Sin embargo, aunque necesarios, esos requisitos no son suficientes para garantizar la preparación que ella requiere, una función compleja y fuertemente condicionada por el contexto local e institucional. Que exige no sólo dominio científico-pedagógico de una especialidad, sino conocimientos de administración, de organización, de legislación educativa, de psicología evolutiva, del contexto social del alumnado a su cargo, y, sobre todo, capacidad para evaluar en forma continua los procesos de enseñanza encarados por todos y cada uno de sus docentes mediante el uso adecuado de softwares que permitan el seguimiento y conectividad de todas las actividades institucionales para la corrección oportuna de sus debilidades. Todo ello, además, en un marco axiológico, una exaltación cotidiana de los valores, la incentivación del esfuerzo y el reconocimiento de los méritos.
En algún momento propuse, sin éxito, establecer por ley que los directores revalidaran su titularidad cada cinco años, como una forma idónea de valorar su actualización profesional, el peso de su liderazgo y su actitud positiva y vital frente a una dinámica social en permanente cambio; proceso este que se cumple ritualmente, con excelentes resultados , en el ámbito universitario.

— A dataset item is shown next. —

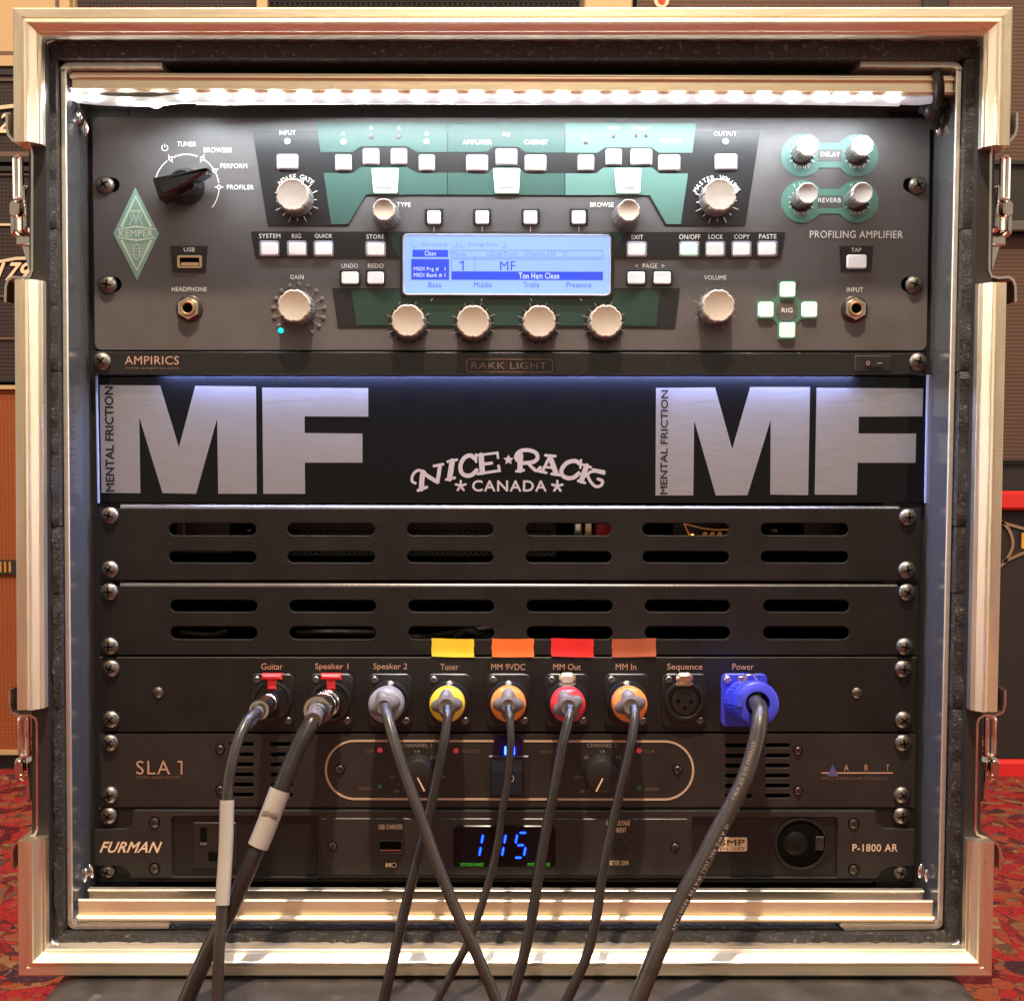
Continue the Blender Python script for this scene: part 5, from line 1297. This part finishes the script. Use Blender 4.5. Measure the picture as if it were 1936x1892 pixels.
for tx, x0_, x1_ in (('A', 1595.5, 1604.5), ('R', 1634.5, 1642), ('T', 1675.5, 1681)): word(tx, x0_, 1445, x1_, 1457, R7, COPPER, z=.0004, bold=-.01)
link(MB().stroke(pp([(1553, 1460.5), (1688, 1460.5)]), 2.6 * S(), .0002, .0001), 'logo_line', COPPER, R7, smooth=None)
field([(1574.5, 1445), (1585, 1467), (1564, 1467)], .0003, .0006, mat('dusk_blue_print', (.09, .08, .24), .4), R7, 'logo_triangle')
word('APPLIED RESEARCH AND TECHNOLOGY', 1553, 1468.5, 1680, 1473.5, R7, COPPERD, z=.0004, bold=0)

# ================================================================== 8. POWER CONDITIONER (1U)
R8 = thing('power_conditioner', 'graphite one unit power conditioner with a blue lit voltage display', 'power conditioner', (0, P(960, 1668)[1], -.01))
panel([(186, 1528), (1732, 1528), (1728, 1668), (188, 1668)], -.004, -.0012, FURD, R8)
link(MB().box(-.21, .21, P(0, 1664)[1], P(0, 1532)[1], -.22, -.0041), 'chassis', BLACKPL, R8)
out = [(254, 1529), (1654, 1530), (1656, 1552), (1668, 1563), (1729, 1565), (1726, 1634), (1676, 1636), (1660, 1650), (1657, 1659), (250, 1658), (243, 1642), (232, 1634), (180, 1634), (180, 1566), (240, 1564), (250, 1556)]
op = [rrp(326, 1539, 604, 1655, 8), rrp(1308, 1541, 1580, 1656, 6)]
link(plate(roundc(ccw(pp(out)), .0012, 3), op, -.0010, .0022, .0006), 'face_panel', FURP, R8)
for q in op: link(MB().prism(q, -.0012, -.0002), 'inset_panel', FURD, R8)
a, b = P(254, 1666, 0), P(1650, 1661, 0); link(MB().box(a[0], b[0], a[1], b[1], -.001, .0012, .0006), 'bottom_ridge', FURP, R8)
# raised middle facia
link(MB().prism(rrp(606, 1546, 1304, 1655, 8, .003), .0022, .0032, .0005), 'centre_facia', FURP, R8)
for px, py, r_ in ((204, 1543, 17), (1706, 1543, 17), (202, 1649, 16), (1704, 1650, 16)): rack_screw(px, py, R8, -.001 if py > 1600 else 0, r_)
for px, py in ((292, 1554), (292, 1641), (1613.7, 1556), (1614, 1643)): flat_screw(px, py, R8, .0023, 9)
for px, py in ((629, 1598), (1276, 1600)): flat_screw(px, py, R8, .0033, 7)
word('FURMAN', 188.5, 1591, 306.5, 1611, R8, CREAMP, z=.0025, bold=.045, shear=.42, space=1.04)
word('P-1800 AR', 1611.6, 1595, 1697, 1609, R8, CREAMP, z=.0025, bold=.02)
oc = link(MB().prism(rrp(363, 1554, 448, 1641, 4, .001), -.0002, .0012, .0004), 'power_outlet', BLACKPL, R8)
for b_ in ((378.5, 1563.5, 391, 1596), (394, 1610, 415, 1627), (420, 1564, 430, 1594)):
    link(MB().prism(rrp(*b_, 2, .0013), .0012, .0014), 'outlet_slot', HOLE, oc)
link(MB().prism(rrp(378.5, 1592, 391, 1597, 1, .0015), .0014, .0016), 'slot_contact', BOOT, oc)
word('USB CHARGER', 716, 1558, 761, 1566.8, R8, CREAMP, z=.0034, bold=.02)
us = link(plate(rrp(714, 1585, 764, 1612, 5, .003), [rrp(719, 1589, 758, 1605, 2, .003)], .0030, .0042, .0004), 'usb_port', BLACKPL, R8)
link(MB().prism(rrp(719, 1589, 758, 1605, 2, .0034), .0032, .0034), 'port_opening', HOLE, us)
link(MB().stroke(pp([(719, 1606.5), (758, 1606.5)], .0042), .0005, .0042, .0002), 'port_edge', GOLDISH, us)
mb = MB()
for x_ in (729, 735): mb.prism(rrp(x_, 1631, x_ + 4.5, 1638.5, 1, .0034), .0032, .0034)
mb.stroke(rrp(741, 1631, 749, 1638.5, 2, .0034), .0003, .0033, .0001, True); link(mb, 'charge_symbol', CREAMP, R8, smooth=None)
dp = link(MB().prism(rrp(857, 1560, 1050, 1638, 5, .004), .0030, .0042, .0006), 'voltage_display', mat('display_window', (.004, .004, .006), .22, spec=.25), R8)
def seg(mb, segs, x0_, w=26, y0_=1573.5, y1_=1620.5, t=5.2, z=.0045):
    """seven segment digit, slanted to the right"""
    ym = (y0_ + y1_) / 2; sl = 8.5
    def q(x_, y_): return (x_ + (y1_ - y_) / (y1_ - y0_) * sl, y_)
    L_ = {'a': (q(x0_, y0_), q(x0_ + w, y0_)), 'g': (q(x0_, ym), q(x0_ + w, ym)), 'd': (q(x0_, y1_), q(x0_ + w, y1_)),
          'f': (q(x0_, y0_), q(x0_, ym)), 'e': (q(x0_, ym), q(x0_, y1_)), 'b': (q(x0_ + w, y0_), q(x0_ + w, ym)), 'c': (q(x0_ + w, ym), q(x0_ + w, y1_))}
    for c_ in segs:
        a_, b_ = Vector(L_[c_][0]), Vector(L_[c_][1]); d_ = (b_ - a_).normalized() * 3.6
        p_ = pp([a_ + d_, a_ + d_ * 1.6, b_ - d_ * 1.6, b_ - d_], z); mb.stroke(p_, [t * .35 * S(), t * S(), t * S(), t * .35 * S()], z, .0002)
for sgs, x0_ in (('bc', 905.5 - 26), ('bc', 948.5 - 26), ('afgcd', 970)):
    mb = MB(); seg(mb, sgs, x0_, w=20 if 'a' in sgs else 26); 
    link(mb, 'display_digit', DIGIT, dp, smooth=None)
    mb = MB(); seg(mb, sgs, x0_, w=20 if 'a' in sgs else 26, t=2.2, z=.0048); link(mb, 'digit_glow', DIGIT2, dp, smooth=None)
word('VOLTAGE RANGE', 870.5, 1630.5, 914, 1636.5, dp, GREENW, z=.0045, bold=.02); word('PROTECTION OK', 997.6, 1630.5, 1040, 1636.5, dp, GREENW, z=.0045, bold=.02)
word('LINE VOLTAGE', 1147, 1551, 1191, 1559.5, R8, CREAMP, z=.0034, bold=.02); word('CURRENT', 1153, 1564, 1184, 1573, R8, CREAMP, z=.0034, bold=.02)
word('METER DIM', 1149, 1626.5, 1188, 1635, R8, CREAMP, z=.0034, bold=.02)
x, y = P(1174, 1601, .004); link(MB().lathe(x, y, [(15 * S(), .0031), (14 * S(), .0031), (14 * S(), .0048), (12.5 * S(), .0052)], 28, cap0=False), 'meter_button', BLACKPL, R8)
bd = link(MB().prism(rrp(1357, 1583, 1412.5, 1609, 3, .0006), -.0002, .0004, 0), 'badge', CREAMP, R8)
word('SMP', 1361, 1586.5, 1408, 1597.5, bd, mat('brown_print', (.06, .035, .02), .5), z=.0006, bold=.05, space=1.0); word('EVS - LIFT', 1361, 1601, 1408, 1606.5, bd, MATS['brown_print'], z=.0006, bold=.02)
x, y = P(1514, 1594, 0); r = 49 * S()
ld = link(plate(circ(x, y, r * 1.06, 44), [circ(x, y, r * .94, 44)], -.0002, .0014, .0004), 'lamp_opening', FURD, R8)
link(MB().lathe(x, y, [(r * .95, .0), (r * .9, .0004)], 40), 'lamp_well', HOLE, ld)
link(MB().sph((x - .003, y, -.001), .0085, 24, 12, (1, 1, .3)), 'lamp_lens', mat('smoked_lens', (.004, .0035, .0035), .45, spec=.3), ld)
link(MB().box(x + .0085, x + .0135, y - .004, y + .0045, .0004, .0012, .0003), 'lamp_tab', FURP, ld)

# ================================================================== 9. PLUGS AND CABLES
SLV = {}
def cable(label, path, rad, m, name='cable', sleeve=None, group='cables plugged into the patch panel', org=None):
    """path: (px, py, z); a top level cable with its plug built by the caller"""
    pts = [P3(a, b, z) for a, b, z in path]
    t = thing(name, label, 'cable', pts[-1], group)
    sp = spline(pts, 7)
    n = len(sp)
    rads = [rad[0] + (rad[1] - rad[0]) * i / (n - 1) for i in range(n)] if isinstance(rad, tuple) else rad
    link(MB().tube(sp, rads, 18), 'cable_jacket', m, t)
    return t, sp
def along(sp, f0, f1):
    n = len(sp) - 1; return sp[int(f0 * n):int(f1 * n) + 1]
def plug_round(t, px, py, ring, bx, by, boot_r=15, r=34, lobe=0):
    """round connector shell with a coloured ring and a four lobed grey boot; its axis runs out from the panel"""
    b0 = Vector(P3(bx, by, .004)); f0 = Vector(P3(px, py, .036)); d = f0 - b0; L = d.length; s = S(.036); R_ = r * s
    M_ = aim(b0, d)
    mb = MB().lathe(0, 0, [(R_ * .80, 0), (R_ * .86, L * .25), (R_ * .98, L * .45), (R_, L * .62), (R_ * .99, L * .70)], 44, cap1=False).xf(M_)
    body = link(mb, 'plug_body', GRING, t)
    mb = MB().lathe(0, 0, [(R_ * 1.0, L * .66), (R_ * 1.0, L * .94), (R_ * .93, L * 1.02), (R_ * .80, L * 1.06), (R_ * .55, L * 1.09), (R_ * .2, L * 1.09)], 48, cap0=False).xf(M_)
    link(mb, 'colour_ring', ring, body)
    # lobed boot
    lob = []
    for k in range(64):
        a = 2 * pi * k / 64; rr__ = R_ * (.62 + .27 * (.5 + .5 * cos(4 * (a - radians(lobe)))) ** .9)
        lob.append((rr__ * cos(a), rr__ * sin(a)))
    mb = MB(); v = []; f = []; n = 64
    lv = [(1.0, L * 1.02), (1.0, L * 1.085), (.93, L * 1.12), (.0, L * 1.19)]
    for sc_, z_ in lv[:3]: v += [(x_ * sc_, y_ * sc_, z_ - .16 * max(0, hypot(x_, y_) - R_ * .55)) for x_, y_ in lob]
    rb = boot_r * s
    for z_, q_ in ((L * 1.16, 1.35), (L * 1.30, 1.12), (L * 1.38, 1.0), (L * 1.36, .7)): v += [(rb * q_ * cos(2 * pi * k / n), rb * q_ * sin(2 * pi * k / n), z_) for k in range(n)]
    for l in range(6):
        for k in range(n):
            j = (k + 1) % n; f.append((l * n + k, l * n + j, (l + 1) * n + j, (l + 1) * n + k))
    f.append(tuple(6 * n + k for k in range(n)))
    link(mb.add(v, f).xf(M_), 'plug_boot', BOOT, body)
    return body
def plug_jack(t, px, py, bx, by, r, ex, ey, m=NICKEL):
    b0 = Vector(P3(bx, by, .003)); f0 = Vector(P3(px, py, .040)); d = f0 - b0; L = d.length; s = S(.035); R_ = r * s
    M_ = aim(b0, d)
    mb = MB().lathe(0, 0, [(R_ * .80, 0), (R_ * .80, L * .22), (R_ * .92, L * .24), (R_ * .92, L * .34), (R_ * .82, L * .36), (R_ * .82, L * .52), (R_ * .94, L * .54), (R_ * .94, L * .62), (R_ * .86, L * .64),
                           (R_ * .88, L * .82), (R_ * 1.0, L * .85), (R_ * 1.0, L * .97), (R_ * .92, L * 1.02), (R_ * .70, L * 1.02), (R_ * .66, L * .96)], 40, cap1=True).xf(M_)
    body = link(mb, 'plug_body', m, t)
    for z0_, z1_, rr__ in ((.37, .51, .835), (.65, .80, .90), (.04, .20, .815)):
        mb = MB().lathe(0, 0, [(R_ * rr__, L * z0_), (R_ * rr__, L * z1_)], 40, cap0=False, cap1=False).xf(M_); link(mb, 'black_band', BLACKPL, body)
    e0 = Vector(P3(ex, ey, .056))
    sp = spline([f0 - d.normalized() * .006, f0 + (e0 - f0) * .45 + d.normalized() * .002, e0], 6); nn = len(sp)
    link(MB().tube(sp, [R_ * (.62 - .06 * i / nn) for i in range(nn)], 20), 'strain_relief', BOOT, body)
    return body
# guitar cable
t, sp = cable('thin dark cable from the Guitar socket with a long white sleeve', [(486, 1345, .046), (467, 1364, .056), (450, 1400, .064), (437, 1450, .069), (430, 1500, .072), (427, 1600, .078), (420, 1710, .086), (414, 1800, .092), (411, 1900, .096), (410, 1960, .097)], (.0030, .0030), CABLEG)
plug_jack(t, 490, 1342, 514, 1323, 20, 464, 1372, NICKEL)
sl = [q for q in sp if P(0, 1500, q.z)[1] + .0 >= q.y >= P(0, 1718, q.z)[1]]
link(MB().tube(sl, .0038, 20, caps=False), 'white_sleeve', SLEEVE, t)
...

Esta nota, considero necesario decirlo y espero que sea obvio, no tiene otro objetivo ni pretensión que destacar la importancia de los directores escolares y la necesidad de que en el ejercicio de su liderazgo pongan en evidencia la pasión por el trabajo que realizan, su coraje para la toma de decisiones, su compromiso, su poder de comunicación y la visión clara del camino a recorrer en el inmediato y largo plazo por la familia humana.
Cuando alguna vez se modifique el estatuto provincial del docente (decreto-ley del año 1981 que exige actualización) quizá se atienda este modesto aporte. Es un desafío que vale la pena asumir.
Corrientes, octubre de 2019
(La autora es ex ministra de Educación de la Provincia; diputada nacional por Corrientes (m.c.) y actual miembro de la Academia Nacional de Educación).